Storm charts

ISO 22301, Clause 8.2: business impact analysis and risk assessment.

Even a well-run factory can face disruptions. Threats range from equipment failures to human mistakes to supply chain interruptions, and not all of them are malicious: a flood and a saboteur stop the line the same way. This stage charts the storms, works out what each would cost, and decides what gets restored first.

Business impact analysis

The business impact analysis identifies critical functions and determines maximum tolerable downtime (MTD), recovery time objectives (RTOs), and recovery point objectives (RPOs). It is the instrument that turns the asset register from the floor walk into recovery priorities: which functions the factory cannot lose, for how long, and what they depend on. An impact analysis that has not been revisited since the systems it describes were upgraded is a chart of a river that has since moved.

Key risk categories

  1. Technical failures

    • Controllers, networks, servers, and sensors can fail. A single PLC or SCADA outage can halt production.

    • Checks: Are hardware redundancies and failover systems documented? Are critical updates applied?

    • Typical gaps: Single points of failure, undocumented device replacements, missed patch cycles.

  2. Environmental and physical incidents

    • Power outages, floods, fires, HVAC failures, or extreme temperatures can stop operations regardless of the systems themselves.

    • Checks: Are backup power systems tested? Are environmental monitoring and alerts operational? Are evacuation or shutdown procedures documented?

    • Typical gaps: Untested UPS/generator systems, missing environmental logs, unclear responsibility for physical safety.

  3. Human errors

    • Misconfiguration, procedural mistakes, or absence of key personnel can cause downtime or unsafe conditions.

    • Checks: Are procedures documented and understood? Is cross-training in place for critical roles?

    • Typical gaps: Outdated procedures, single-person dependencies, incomplete training records.

  4. Supply chain interruptions

    • Spares, maintenance contracts, and vendor services are often outsourced; delays can directly impact recovery time.

    • Checks: Are critical suppliers identified? Are alternative vendors or stockpiles planned?

    • Typical gaps: Dependencies on a single supplier, missing spare parts, undocumented vendor recovery times.

  5. Cyber incidents affecting OT

    • Malware, ransomware, or misconfigurations in OT or connected IT can stop production or compromise safety.

    • Checks: Are cyber resilience and recovery integrated into continuity planning? Are incidents mapped to operational impact?

    • Typical gaps: IT/OT continuity not aligned, lack of response procedures for cyber events, missing evidence of testing.

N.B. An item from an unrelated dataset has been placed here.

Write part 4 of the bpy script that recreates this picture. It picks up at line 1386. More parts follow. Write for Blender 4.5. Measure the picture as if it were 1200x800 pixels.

What the rational chart misses

Threat analysis works in the rational domain: identify failure modes, assess impact, define recovery priorities. A threat register built from this process alone will be systematically incomplete in predictable ways.

The emotional layer asks which threats are difficult to name. Single-person dependencies are often underrepresented not because they are rare but because naming them implicates colleagues. A key operator whose absence would extend recovery times significantly is a continuity risk; raising it in a planning session has social consequences.

The political layer asks whose interests are served by a particular risk framing. A supply chain risk whose treatment requires investment by one department while the benefit accrues to production tends toward acceptance regardless of its actual likelihood. An unusually high proportion of accepted risks in areas under one team’s control is worth examining for incentive misalignment before finalising the threat register.

Each threat category is also a test scenario. A technical failure can be run as a controlled failover test to verify that redundancy assumptions hold. An environmental incident can be walked through in a tabletop to check whether backup power and emergency procedures are accessible under time pressure. A cyber incident can be run as a PoC or red team exercise against a staging environment to verify that IT/OT continuity assumptions reflect what an actual compromise would look like. Threat categories that have only been planned for, and never tested against, remain assumptions about how the factory will behave. Running the drills is where those assumptions meet weather.

Executive gap-spotting

  • Impact analysis: Are all threats assessed in terms of operational, safety, and financial impact?

  • Recovery priorities: Are critical functions clearly identified and prioritised for rapid restoration?

  • Cross-dependencies: Are IT, OT, supply chain, and vendor dependencies mapped to avoid cascading failures?

  • Historical lessons: Are past incidents and near-misses documented and used to improve resilience planning?

  • Residual risk: Are threats with high likelihood or impact mitigated, and is any remaining risk understood by management?

Picture each storm hitting your factory. Could your operations continue? Could your teams act quickly and effectively? Anything you hesitate on is a gap worth examining.

Output

By the end of this stage, the organisation has a business impact analysis with recovery objectives for each critical function, a threat register covering the categories above with likelihood and impact assessed, mapped cross-dependencies, and a documented record of residual risks management has consciously accepted. These priorities drive the choice of emergency systems.